Task: Would you quote the material below from its first line through the line containing "COL = S.collection", exactly and with both ends included?

Collected data entries
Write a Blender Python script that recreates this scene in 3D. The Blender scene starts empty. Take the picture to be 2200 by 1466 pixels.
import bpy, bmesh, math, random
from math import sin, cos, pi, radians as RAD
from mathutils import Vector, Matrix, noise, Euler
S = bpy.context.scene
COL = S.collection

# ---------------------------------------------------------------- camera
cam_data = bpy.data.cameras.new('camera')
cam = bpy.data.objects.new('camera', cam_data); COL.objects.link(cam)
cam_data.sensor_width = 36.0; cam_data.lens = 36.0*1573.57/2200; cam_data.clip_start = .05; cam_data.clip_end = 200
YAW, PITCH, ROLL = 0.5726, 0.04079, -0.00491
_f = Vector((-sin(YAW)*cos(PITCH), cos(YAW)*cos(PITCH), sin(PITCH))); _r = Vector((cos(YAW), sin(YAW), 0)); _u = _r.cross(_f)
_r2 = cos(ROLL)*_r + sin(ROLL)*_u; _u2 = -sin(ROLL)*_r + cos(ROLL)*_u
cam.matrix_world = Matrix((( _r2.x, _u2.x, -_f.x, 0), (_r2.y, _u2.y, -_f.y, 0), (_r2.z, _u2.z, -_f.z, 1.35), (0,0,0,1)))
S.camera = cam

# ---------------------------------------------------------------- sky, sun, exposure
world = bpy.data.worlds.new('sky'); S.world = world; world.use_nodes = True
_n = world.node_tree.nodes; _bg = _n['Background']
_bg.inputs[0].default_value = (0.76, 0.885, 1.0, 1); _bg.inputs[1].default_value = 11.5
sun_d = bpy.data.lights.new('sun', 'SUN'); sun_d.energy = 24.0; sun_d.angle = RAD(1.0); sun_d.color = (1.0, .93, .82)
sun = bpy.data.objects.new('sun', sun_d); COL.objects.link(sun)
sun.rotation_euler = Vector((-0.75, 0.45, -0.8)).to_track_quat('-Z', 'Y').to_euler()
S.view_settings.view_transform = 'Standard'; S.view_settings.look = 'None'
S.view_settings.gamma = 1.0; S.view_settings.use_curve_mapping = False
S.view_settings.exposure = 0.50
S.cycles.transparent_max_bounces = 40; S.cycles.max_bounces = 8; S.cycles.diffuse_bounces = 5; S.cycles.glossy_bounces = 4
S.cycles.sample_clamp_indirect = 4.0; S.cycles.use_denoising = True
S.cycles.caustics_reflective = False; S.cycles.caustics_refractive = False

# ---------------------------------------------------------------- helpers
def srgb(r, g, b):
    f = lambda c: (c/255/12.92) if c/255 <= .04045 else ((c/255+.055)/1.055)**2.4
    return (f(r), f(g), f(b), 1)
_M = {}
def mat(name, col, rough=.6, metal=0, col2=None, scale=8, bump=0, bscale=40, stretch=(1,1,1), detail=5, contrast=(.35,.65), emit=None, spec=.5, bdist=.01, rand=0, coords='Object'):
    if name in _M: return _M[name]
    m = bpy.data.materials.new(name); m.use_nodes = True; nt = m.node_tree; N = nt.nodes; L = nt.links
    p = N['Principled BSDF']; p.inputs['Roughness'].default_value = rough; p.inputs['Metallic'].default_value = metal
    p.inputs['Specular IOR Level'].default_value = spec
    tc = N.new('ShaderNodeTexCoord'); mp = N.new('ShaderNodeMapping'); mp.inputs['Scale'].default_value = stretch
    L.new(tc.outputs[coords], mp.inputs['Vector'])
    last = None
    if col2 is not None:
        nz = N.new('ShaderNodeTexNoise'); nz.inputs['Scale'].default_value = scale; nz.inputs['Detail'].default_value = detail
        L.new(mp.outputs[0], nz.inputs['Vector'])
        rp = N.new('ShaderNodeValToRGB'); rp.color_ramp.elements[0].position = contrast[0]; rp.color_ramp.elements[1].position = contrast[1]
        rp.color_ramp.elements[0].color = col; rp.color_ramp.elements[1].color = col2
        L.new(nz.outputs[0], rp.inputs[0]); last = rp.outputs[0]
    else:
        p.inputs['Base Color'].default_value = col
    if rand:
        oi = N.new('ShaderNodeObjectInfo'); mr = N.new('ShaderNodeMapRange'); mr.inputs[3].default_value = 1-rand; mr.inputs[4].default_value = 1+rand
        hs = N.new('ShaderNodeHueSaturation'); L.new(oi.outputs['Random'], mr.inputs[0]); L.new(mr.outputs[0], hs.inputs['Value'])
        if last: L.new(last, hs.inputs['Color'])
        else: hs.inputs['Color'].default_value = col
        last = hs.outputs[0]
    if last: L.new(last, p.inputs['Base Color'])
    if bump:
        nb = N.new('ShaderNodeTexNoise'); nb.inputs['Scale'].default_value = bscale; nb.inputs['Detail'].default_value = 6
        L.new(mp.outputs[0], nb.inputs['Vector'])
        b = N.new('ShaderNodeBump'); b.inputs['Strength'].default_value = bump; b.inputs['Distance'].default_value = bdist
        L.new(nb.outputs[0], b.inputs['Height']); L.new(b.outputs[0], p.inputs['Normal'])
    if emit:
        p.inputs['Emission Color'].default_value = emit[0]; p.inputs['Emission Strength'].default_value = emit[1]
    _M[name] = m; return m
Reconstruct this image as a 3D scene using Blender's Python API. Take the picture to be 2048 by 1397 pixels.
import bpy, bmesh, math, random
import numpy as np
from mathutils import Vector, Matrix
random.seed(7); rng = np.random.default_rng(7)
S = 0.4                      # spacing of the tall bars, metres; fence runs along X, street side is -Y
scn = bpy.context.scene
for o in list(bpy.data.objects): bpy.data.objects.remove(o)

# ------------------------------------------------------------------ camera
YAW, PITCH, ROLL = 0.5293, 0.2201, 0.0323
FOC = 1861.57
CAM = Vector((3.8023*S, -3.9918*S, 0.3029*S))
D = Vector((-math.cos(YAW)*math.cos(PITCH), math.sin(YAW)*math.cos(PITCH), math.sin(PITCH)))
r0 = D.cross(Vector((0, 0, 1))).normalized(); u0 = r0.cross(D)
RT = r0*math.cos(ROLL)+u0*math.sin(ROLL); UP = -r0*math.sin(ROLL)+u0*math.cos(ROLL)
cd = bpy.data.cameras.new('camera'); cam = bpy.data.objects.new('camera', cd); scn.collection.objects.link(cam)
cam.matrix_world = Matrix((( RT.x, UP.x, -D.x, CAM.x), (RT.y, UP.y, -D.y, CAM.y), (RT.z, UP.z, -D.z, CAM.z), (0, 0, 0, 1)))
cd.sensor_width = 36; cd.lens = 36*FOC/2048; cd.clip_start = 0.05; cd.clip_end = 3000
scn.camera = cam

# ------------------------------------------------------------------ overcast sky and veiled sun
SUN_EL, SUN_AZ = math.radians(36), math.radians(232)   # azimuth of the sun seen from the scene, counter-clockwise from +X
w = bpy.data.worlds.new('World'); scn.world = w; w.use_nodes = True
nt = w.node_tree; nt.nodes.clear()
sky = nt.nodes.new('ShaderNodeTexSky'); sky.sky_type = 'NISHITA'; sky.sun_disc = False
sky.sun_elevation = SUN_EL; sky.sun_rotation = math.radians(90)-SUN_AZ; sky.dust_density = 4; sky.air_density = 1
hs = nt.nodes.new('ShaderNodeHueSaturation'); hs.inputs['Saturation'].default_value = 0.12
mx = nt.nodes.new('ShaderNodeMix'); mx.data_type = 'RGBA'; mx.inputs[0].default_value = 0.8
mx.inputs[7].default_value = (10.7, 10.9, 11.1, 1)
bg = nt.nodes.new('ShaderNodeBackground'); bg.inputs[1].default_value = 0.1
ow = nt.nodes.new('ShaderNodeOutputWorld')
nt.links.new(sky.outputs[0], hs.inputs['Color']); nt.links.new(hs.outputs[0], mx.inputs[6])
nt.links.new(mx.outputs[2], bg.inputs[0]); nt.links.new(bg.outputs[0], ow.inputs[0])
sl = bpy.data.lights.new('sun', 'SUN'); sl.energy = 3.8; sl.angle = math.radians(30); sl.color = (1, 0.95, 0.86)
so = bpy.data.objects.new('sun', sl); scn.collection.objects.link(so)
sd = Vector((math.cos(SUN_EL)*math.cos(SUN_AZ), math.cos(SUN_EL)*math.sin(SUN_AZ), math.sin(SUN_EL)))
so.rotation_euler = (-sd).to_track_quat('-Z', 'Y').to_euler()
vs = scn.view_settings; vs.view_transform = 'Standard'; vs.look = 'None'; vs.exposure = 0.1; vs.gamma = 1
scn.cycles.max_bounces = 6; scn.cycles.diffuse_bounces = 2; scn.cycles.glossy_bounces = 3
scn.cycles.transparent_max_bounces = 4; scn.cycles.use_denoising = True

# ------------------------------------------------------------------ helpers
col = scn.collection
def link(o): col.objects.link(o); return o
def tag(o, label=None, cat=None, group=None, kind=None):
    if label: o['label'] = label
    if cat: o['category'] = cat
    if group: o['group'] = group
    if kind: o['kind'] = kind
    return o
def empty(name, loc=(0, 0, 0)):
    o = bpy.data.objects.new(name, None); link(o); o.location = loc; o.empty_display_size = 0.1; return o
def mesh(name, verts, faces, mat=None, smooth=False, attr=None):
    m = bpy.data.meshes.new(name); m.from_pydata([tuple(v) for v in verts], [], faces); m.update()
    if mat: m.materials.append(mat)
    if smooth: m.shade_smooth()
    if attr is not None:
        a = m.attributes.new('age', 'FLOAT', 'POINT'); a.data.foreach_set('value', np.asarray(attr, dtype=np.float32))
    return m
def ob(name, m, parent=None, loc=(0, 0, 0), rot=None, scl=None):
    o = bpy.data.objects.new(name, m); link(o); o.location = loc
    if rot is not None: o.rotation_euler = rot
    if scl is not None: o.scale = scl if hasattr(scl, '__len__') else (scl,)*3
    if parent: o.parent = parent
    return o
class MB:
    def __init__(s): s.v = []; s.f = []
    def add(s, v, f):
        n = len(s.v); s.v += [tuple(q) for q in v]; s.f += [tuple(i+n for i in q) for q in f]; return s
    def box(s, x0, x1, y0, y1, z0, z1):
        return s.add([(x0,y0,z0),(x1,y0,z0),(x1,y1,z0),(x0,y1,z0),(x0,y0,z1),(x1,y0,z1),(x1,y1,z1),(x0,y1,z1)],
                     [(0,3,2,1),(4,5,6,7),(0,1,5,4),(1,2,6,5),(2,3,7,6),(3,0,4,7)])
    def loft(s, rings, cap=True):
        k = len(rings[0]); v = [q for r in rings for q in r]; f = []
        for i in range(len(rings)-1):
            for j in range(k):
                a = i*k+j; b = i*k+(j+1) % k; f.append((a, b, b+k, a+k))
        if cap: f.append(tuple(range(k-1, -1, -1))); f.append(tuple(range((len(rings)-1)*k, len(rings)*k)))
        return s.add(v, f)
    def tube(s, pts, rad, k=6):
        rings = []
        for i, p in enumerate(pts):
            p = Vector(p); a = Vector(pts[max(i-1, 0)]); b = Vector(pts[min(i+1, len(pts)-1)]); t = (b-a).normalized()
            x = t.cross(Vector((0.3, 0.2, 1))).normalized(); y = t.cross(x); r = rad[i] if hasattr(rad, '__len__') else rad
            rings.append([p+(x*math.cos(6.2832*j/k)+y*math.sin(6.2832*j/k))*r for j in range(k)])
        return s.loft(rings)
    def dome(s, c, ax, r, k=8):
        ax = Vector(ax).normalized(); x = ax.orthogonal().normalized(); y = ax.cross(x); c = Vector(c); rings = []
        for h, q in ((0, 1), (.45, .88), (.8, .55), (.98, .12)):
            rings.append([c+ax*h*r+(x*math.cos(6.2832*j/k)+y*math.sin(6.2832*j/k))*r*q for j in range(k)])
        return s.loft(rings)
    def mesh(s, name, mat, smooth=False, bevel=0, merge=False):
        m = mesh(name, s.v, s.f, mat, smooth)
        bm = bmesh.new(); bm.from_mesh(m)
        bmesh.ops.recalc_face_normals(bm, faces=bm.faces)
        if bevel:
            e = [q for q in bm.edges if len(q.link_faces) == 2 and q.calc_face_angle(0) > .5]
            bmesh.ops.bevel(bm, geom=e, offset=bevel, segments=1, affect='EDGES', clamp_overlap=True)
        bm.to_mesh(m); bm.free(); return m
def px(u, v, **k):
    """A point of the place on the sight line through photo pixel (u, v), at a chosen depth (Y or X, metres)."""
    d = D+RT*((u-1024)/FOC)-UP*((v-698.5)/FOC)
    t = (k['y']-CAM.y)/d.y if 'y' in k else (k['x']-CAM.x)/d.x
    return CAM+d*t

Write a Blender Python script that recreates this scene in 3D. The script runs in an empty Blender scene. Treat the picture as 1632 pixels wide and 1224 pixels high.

Result of the task:
Write a Blender Python script that recreates this scene in 3D. The Blender scene starts empty. Take the picture to be 2200 by 1466 pixels.
import bpy, bmesh, math, random
from math import sin, cos, pi, radians as RAD
from mathutils import Vector, Matrix, noise, Euler
S = bpy.context.scene
COL = S.collection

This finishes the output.